Houses able to float being developed to address flooding

in environment on (#1GKEC)
story imageA radical new solution is being proposed to solve the housing crisis - homes that float. Designers say homes that would rise with flood waters could be built on land otherwise deemed unsuitable because of flooding concerns. Each home can react to flood risk because the guide piles allow the building to rise in significant flood conditions, because of the buoyant basement structure. As flood waters recede the houses resettle to their original levels.

This is hardly the first attempt to develop land vulnerable to flooding. There are 20,000 fully-floating and can-float homes already built in the Netherlands.

Back in the mid-1870s, Sacramento, California raised the level of its downtown by approximately 10 feet (3 meters) to eliminate devastating flooding. They built reinforced brick walls on downtown streets, and filled the resulting street walls with dirt. Building owners either raising their building slowly with the use of numerous screw jacks, or buried the ground floor. Thus the previous first floors of buildings became the basements.

Of course these solutions are no help if it is just the value of your house and mortgage that is "underwater".

Re: An innocent question (Score: 1, Interesting)

by Anonymous Coward on 2016-06-09 21:05 (#1GPG8)

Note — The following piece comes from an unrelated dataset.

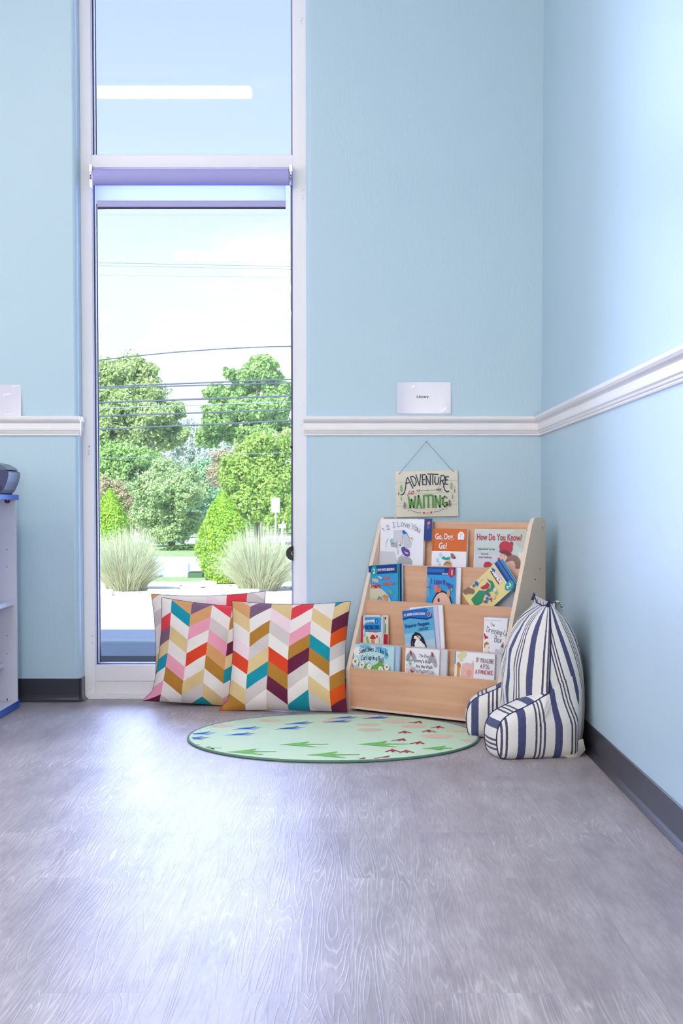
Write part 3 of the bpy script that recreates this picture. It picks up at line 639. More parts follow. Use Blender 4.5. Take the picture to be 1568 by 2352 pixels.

I don't want to be too negative but there's definitely a case for simplicity.
The articulation to allow it to climb and descend the stilts constitutes a vulnerability. What if one or more points binds, and it cocks and jams because it's trying to rise crookedly?
There's an episode of Grand Designs (S14E7) "The Floating House" [1][2], it looks like the same design. They had ballast under the basement floor to help it rise smoothly. You'd have to check it often or have it automated (more points of failure).

Another thought I had was silt washed under the house. Then it may not sit flat or sink to the original level.